AFTER 15 months without a defeat, the All Blacks got spanked by England at Twickenham last Saturday, in one of the upsets of the rugby union season.
Well, it was only an upset if you believe all the hype around the All Blacks, who are not as hot as they are made out to be.
The refreshing thing about England’s victory is that the players were able to free themselves from the notion that they were there just to make up the numbers, and when they started to play with some determination and guile they found that All Blacks fall over when they are tackled, they miss tackles when you run at them hard, they drop passes and they start to lose the plot, just like any other team on the back foot.
The weird thing about All Black mania is the number of people who thoughtlessly buy into it and seem to want to take it to new levels of sporting hyperbole.
It all starts with the haka, a charming pre-match ritual which has become longer and more theatrical year by year.

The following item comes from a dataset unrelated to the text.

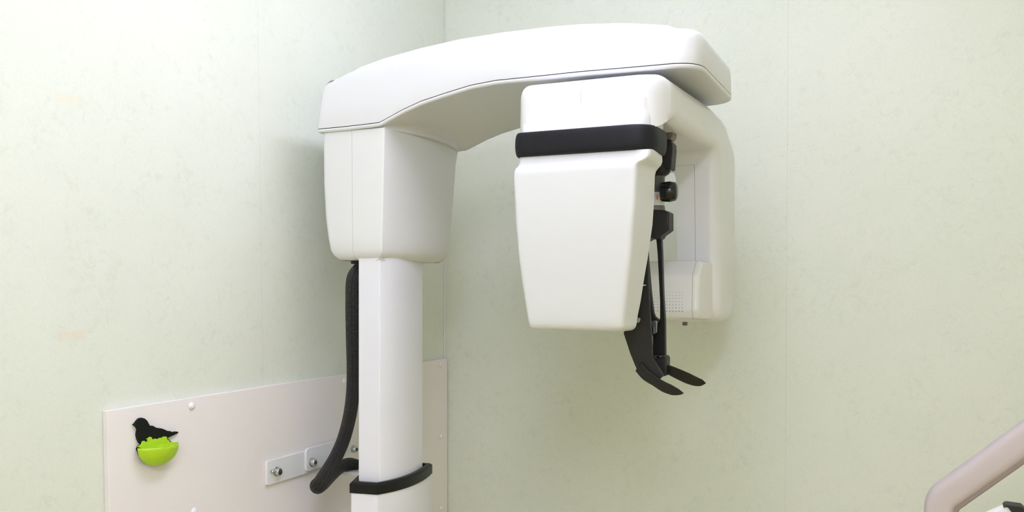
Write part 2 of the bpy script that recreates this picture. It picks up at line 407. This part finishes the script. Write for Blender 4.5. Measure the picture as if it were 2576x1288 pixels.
# column head housing
zh = 0.311
fr = [on_z(1028, 329.5, H + zh), on_z(1090, 348, H + zh)]
top = [(0.2735, 1.497), (fr[0].x, fr[0].y), (fr[1].x, fr[1].y)]
e = on_z(1152, 374, H + zh)
def housing_ring(z, tl, tn, tr, inset_d=0.0):
    """plan of the housing: left edge x, near edge, right end"""
    near = Vector((0.2705 - tn, 1.5065 + tn * 0.4)); right = Vector((0.250, tr))
    mid = (near + right) / 2 + Vector((0.022, 0))
    pts = arc3(tuple(near), tuple(mid), tuple(right), 16)
    pts += [(0.121 + tl, right.y), (0.121 + tl, near.y)]
    pts = ccw(pts)
    i = 0
    out = rpoly(pts, [0.004 if abs(Vector(p).x - near.x) + abs(Vector(p).y - near.y) < 1e-5 else (0.010 if Vector(p).x < 0.2 else (0.012 if (Vector(p) - right).length < 1e-5 else 0)) for p in pts], 5)
    if inset_d: out = inset(out, inset_d)
    return [(x, y, H + z) for x, y in out]
rings = []
for (z, pxl, pxr, ins) in ((0.304, 805, 1152, 0), (0.27, 806, 1146, 0), (0.2, 809, 1141, 0), (0.13, 814, 1135, 0), (0.09, 820, 1130, 0), (0.064, 826, 1127, 0), (0.054, 829, 1126, 0.004), (0.046, 832, 1124, 0.012), (0.043, 834, 1122, 0.022)):
    dl = on_y(pxl, 500, 1.5065).x - 0.121
    dr = on_x(pxr + 2, 500, 0.250).y
    rings.append(housing_ring(z, max(0, dl), (0.304 - z) * 0.035, dr, ins))
def flange_ring(z, out):
    a = Vector((0.268, 1.512)); b = Vector((0.250 + out * 0.3, e.y - 0.006)); m_ = (a + b) / 2 + Vector((0.030 + out, 0))
    return [(x, y, H + z) for x, y in ccw(arc3(tuple(a), tuple(m_), tuple(b), 24) + [(0.15, b.y), (0.15, a.y)])]
fl_rings = [flange_ring(0.302, 0.003), flange_ring(0.312, 0.004), flange_ring(0.314, 0.007), flange_ring(0.324, 0.011), flange_ring(0.345, 0.013)]
xs = on_y(885, 480, 1.5065).x
M['housing'] = plastic('housing_plastic', (0.76, 0.765, 0.76), 0.34, [((xs - 0.0006, xs + 0.0006, 1.40, 1.60, None, None), 0.5)])
finish('column_housing', loft(list(reversed(rings))), M['housing'], mach, sharp=50)
finish('housing_flange', loft(fl_rings), M['white'], mach, sharp=50)
# hose exit gland and small latch under the housing
finish('cable_gland', disc((0.185, 1.545, H + 0.0435), 0.017, -0.006, (0, 0, 1)), M['black'], mach)

# overhead arm ------------------------------------------------------
AX0, AX1, AY0, AY1 = 0.112, 0.885, 1.500, 1.868
seam_px = [(795,325),(870,318),(930,311),(955,307.5),(1013,275),(1059,254),(1122,233),(1184,214),(1246,202),(1320,194.5),(1456,180),(1560,171),(1651,163.5)]
zb_tab = [(on_y(px, py, AY0).x, on_y(px, py, AY0).z) for px, py in seam_px]
zb_tab.append((0.90, zb_tab[-1][1]))
# the arch over the straight run: smooth the table a little
def zb(x):
    if x <= zb_tab[0][0]: return zb_tab[0][1]
    for (x0, z0), (x1, z1) in zip(zb_tab[:-1], zb_tab[1:]):
        if x <= x1: s = (x - x0) / (x1 - x0); return z0 + (z1 - z0) * s
    return zb_tab[-1][1]
top_px = [(818,205),(845,192),(870,175),(900,163),(960,141.5),(1050,116),(1150,93),(1260,75.5),(1380,61),(1460,54.5),(1550,52),(1651,53),(1700,60)]
zt_tab = [(on_y(px, py, AY0 + 0.012).x, on_y(px, py, AY0 + 0.012).z) for px, py in top_px]
zt_tab[0] = (zt_tab[0][0], zt_tab[0][1])
def ztp(x):
    if x <= zt_tab[0][0]: return zt_tab[0][1]
    for (x0, z0), (x1, z1) in zip(zt_tab[:-1], zt_tab[1:]):
        if x <= x1: s = (x - x0) / (x1 - x0); s = s; return z0 + (z1 - z0) * s
    return zt_tab[-1][1]
def ztb(x):                      # top of the body, a little under the raised lid
    return ztp(x) - 0.006 * smoothstep(0.135, 0.19, x)
def smoothstep(a, b, x): t = min(1, max(0, (x - a) / (b - a))); return t * t * (3 - 2 * t)
def plan(ins, xl=0.0):
    """plan outline of the arm: dense along the long sides"""
    n = 70
    xs_ = [AX0 + xl + (0.770 - AX0 - xl) * i / n for i in range(n + 1)]
    pts = [(x, AY0) for x in xs_]
    # near end corner, slanted end, far end corner
    endc = rpoly([(0.770, AY0), (0.8945, AY0), (0.886, AY1 - 0.018), (0.780, AY1)], [0, 0.078, 0.080, 0], 20)[1:-1]
    pts += endc
    pts += [(x, AY1) for x in reversed(xs_)]
    # soften the two wall-side corners
    pts = rpoly(pts, [0.012 if i in (0, len(pts) - 1) else 0 for i in range(len(pts))], 4)
    return inset(ccw(pts), ins)
base = plan(0)
def arm_ring(ins, zf, xpull=0.0):
    out = []
    for (x, y), (bx, by) in zip(plan(ins), base):
        xx = x
        if bx < 0.20: xx = x + xpull * (0.20 - bx) / (0.20 - AX0)
        out.append((xx, y, zf(bx)))
    return out
LIP = 0.0065
# lower tray: thin lip below the seam, rounded into the arched underside; the far half keeps the same arch
tray = [arm_ring(0.004, lambda x: zb(x) - 0.0005), arm_ring(0.0005, lambda x: zb(x) - 0.0010), arm_ring(0.0, lambda x: zb(x) - 0.003),
        arm_ring(0.0012, lambda x: zb(x) - LIP), arm_ring(0.004, lambda x: zb(x) - LIP - 0.0012),
        arm_ring(0.016, lambda x: zb(x) - LIP + 0.0010)]
def bridge_caps(bm):
    """close top/bottom rings by joining near and far side across (keeps the arch)"""
    pass
def span_faces(bm, ring):
    n = len(ring); i, j = 0, n - 1
    # ring is ccw starting at the near wall-side corner: pair i with j across the arm
    while j - i > 1:
        if j - i == 2:
            bm.faces.new((ring[i], ring[i+1], ring[j])); break
        bm.faces.new((ring[i], ring[i+1], ring[j-1], ring[j])); i += 1; j -= 1
def loft_span(rings, cap0, cap1):
    bm = bmesh.new(); vs = [[bm.verts.new(p) for p in r] for r in rings]; n = len(rings[0])
    for a, b in zip(vs[:-1], vs[1:]):
        for i in range(n): j = (i + 1) % n; bm.faces.new((a[i], a[j], b[j], b[i]))
    if cap0: span_faces(bm, vs[0])
    if cap1: span_faces(bm, vs[-1])
    return bm
def smoothstep(a, b, x): t = min(1, max(0, (x - a) / (b - a))); return t * t * (3 - 2 * t)
hgt = lambda x, f: zb(x) * (1 - f) + ztb(x) * f
upper = [arm_ring(0.0035, lambda x: zb(x) + 0.0004), arm_ring(0.0008, lambda x: zb(x) + 0.0008), arm_ring(0.0004, lambda x: zb(x) + 0.002, 0.001),
         arm_ring(0.0010, lambda x: hgt(x, 0.35), 0.006), arm_ring(0.0020, lambda x: hgt(x, 0.70), 0.011),
         arm_ring(0.0038, lambda x: hgt(x, 0.85), 0.0135), arm_ring(0.0072, lambda x: hgt(x, 0.935), 0.0145), arm_ring(0.0130, lambda x: hgt(x, 0.98), 0.015), arm_ring(0.022, lambda x: hgt(x, 1.0), 0.016)]
arm = finish('overhead_arm', loft_span(upper, True, True), M['white'], mach, sharp=45)
finish('underside_tray', loft_span(tray, True, True), M['white'], arm, sharp=55)
gr = [arm_ring(0.0045, lambda x: zb(x) - 0.0006), arm_ring(0.0045, lambda x: zb(x) + 0.0006)]
finish('seam_gasket', loft_span([arm_ring(0.0022, lambda x: zb(x) - 0.0012), arm_ring(0.0022, lambda x: zb(x) + 0.0010)], True, True), M['recess'], arm)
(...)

I am convinced there are many people who turn up just to watch the haka, during which the All Blacks wave their arms around with gusto, stare menacingly at their opponents – who themselves are now encouraged to adopt an alternative stance (literally) and whose reaction to the haka is often a matter of comment and even analysis.
I hope the England team develop their own version for the 2015 World Cup. Perhaps the players could all sit down on the grass and pretend to be rowing while singing the Eton Boat Song.
It might not have the fake menace of the haka, but it would at least be fun.